In 2006 he argued in favor of a constitutional amendment that would define marriage as a union reserved only for heterosexual couples. Vitter -- who himself is married with four children -- claimed at the time that traditional marriage would precipitate ethical behavior. He called alternatives to traditional heterosexual marriage a "threat" and a "problem."

For a man who had so much to say about the benefits of conventional matrimony and such vitriol for consensual behavior he considers immoral, Vitter's "serious sin" confession last summer was just about all he has said about his own transgressions. The silence is particularly deafening given the numerous questions he has faced from reporters who wanted to know if his calls to the D.C. Madam represented an anomaly, or reflected a habit.

Indeed, shortly after dropping his unsuccessful 2002 bid to be Louisiana's governor, Vitter had been accused by a member of his own party's state central committee, Vincent Bruno, of carrying on an affair with a French Quarter prostitute in his hometown of New Orleans. Other New Orleans prostitutes have also come forward, claiming that despite all of Vitter's lofty rhetoric about morality, Palfrey wasn't the only madam taking his calls.

"The thing that I find that is so upsetting about Vitter is how sexist the whole thing has been," says Melanie Sloan, executive director of the nonpartisan watchdog group Citizens for Responsibility and Ethics in Washington (CREW). "To me it is like the Salem witch trials. The men walk free while women were burned."

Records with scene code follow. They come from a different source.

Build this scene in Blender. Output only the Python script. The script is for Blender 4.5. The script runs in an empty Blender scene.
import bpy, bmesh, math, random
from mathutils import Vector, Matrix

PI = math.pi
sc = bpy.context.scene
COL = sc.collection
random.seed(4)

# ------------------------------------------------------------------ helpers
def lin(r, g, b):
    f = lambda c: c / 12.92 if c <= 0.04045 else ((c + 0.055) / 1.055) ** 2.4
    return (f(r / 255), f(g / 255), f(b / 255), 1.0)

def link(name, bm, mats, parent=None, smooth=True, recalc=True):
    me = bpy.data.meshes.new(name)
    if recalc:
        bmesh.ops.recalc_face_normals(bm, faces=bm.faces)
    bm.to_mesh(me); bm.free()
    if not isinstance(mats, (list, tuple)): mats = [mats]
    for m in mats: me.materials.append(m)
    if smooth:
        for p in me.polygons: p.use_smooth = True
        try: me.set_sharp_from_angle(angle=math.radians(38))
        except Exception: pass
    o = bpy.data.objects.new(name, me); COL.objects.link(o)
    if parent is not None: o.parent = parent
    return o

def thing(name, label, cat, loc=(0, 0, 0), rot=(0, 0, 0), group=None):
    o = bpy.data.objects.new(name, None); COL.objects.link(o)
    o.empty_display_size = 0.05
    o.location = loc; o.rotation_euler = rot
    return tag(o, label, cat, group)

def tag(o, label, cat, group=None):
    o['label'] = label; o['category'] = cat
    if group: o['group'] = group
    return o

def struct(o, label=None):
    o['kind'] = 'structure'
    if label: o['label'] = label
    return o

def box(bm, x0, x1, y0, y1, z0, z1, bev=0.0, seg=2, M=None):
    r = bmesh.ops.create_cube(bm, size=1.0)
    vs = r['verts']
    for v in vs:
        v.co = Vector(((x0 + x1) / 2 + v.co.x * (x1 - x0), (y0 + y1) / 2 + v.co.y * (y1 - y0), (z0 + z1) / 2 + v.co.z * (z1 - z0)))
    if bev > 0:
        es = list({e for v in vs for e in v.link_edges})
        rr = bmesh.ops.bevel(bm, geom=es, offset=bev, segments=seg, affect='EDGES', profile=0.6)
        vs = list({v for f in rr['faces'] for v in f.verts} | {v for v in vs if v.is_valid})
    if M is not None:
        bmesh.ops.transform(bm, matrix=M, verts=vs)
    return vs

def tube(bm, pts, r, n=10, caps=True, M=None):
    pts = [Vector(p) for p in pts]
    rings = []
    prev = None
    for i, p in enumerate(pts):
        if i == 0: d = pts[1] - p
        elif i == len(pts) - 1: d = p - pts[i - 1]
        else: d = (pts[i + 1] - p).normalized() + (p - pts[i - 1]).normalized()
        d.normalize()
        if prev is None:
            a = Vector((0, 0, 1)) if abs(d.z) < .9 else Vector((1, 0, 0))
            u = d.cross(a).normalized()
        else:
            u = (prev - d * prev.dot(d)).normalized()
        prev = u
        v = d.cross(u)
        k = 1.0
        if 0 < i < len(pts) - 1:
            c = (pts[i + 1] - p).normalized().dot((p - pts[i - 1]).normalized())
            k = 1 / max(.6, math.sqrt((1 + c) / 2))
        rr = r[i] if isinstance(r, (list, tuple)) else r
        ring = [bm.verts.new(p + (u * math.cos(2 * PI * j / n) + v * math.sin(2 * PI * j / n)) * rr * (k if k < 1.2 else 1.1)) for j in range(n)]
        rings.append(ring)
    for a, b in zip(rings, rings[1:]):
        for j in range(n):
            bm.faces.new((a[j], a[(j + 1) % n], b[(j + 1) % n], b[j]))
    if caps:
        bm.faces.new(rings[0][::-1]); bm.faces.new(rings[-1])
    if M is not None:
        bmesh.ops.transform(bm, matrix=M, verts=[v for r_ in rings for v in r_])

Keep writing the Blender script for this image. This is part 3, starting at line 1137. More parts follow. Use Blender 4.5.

Sloan's group filed a complaint about Vitter with the Senate Select Committee on Ethics, a body unfortunately considered an anemic enforcer, at best -- there is no great appetite on Capitol Hill for investigating one's fellow senators. The committee dismissed the matter in a May 8, 2008, letter to Vitter. The "conduct at issue" occurred before Vitter got to the Senate and he was never charged with a crime. Also, Vitter's alleged transgressions "did not involve use of public office or status for improper uses." But the letter to Vitter did include this pointed statement: "The committee reserves the right to reopen an investigation should new allegations or evidence be brought to our attention."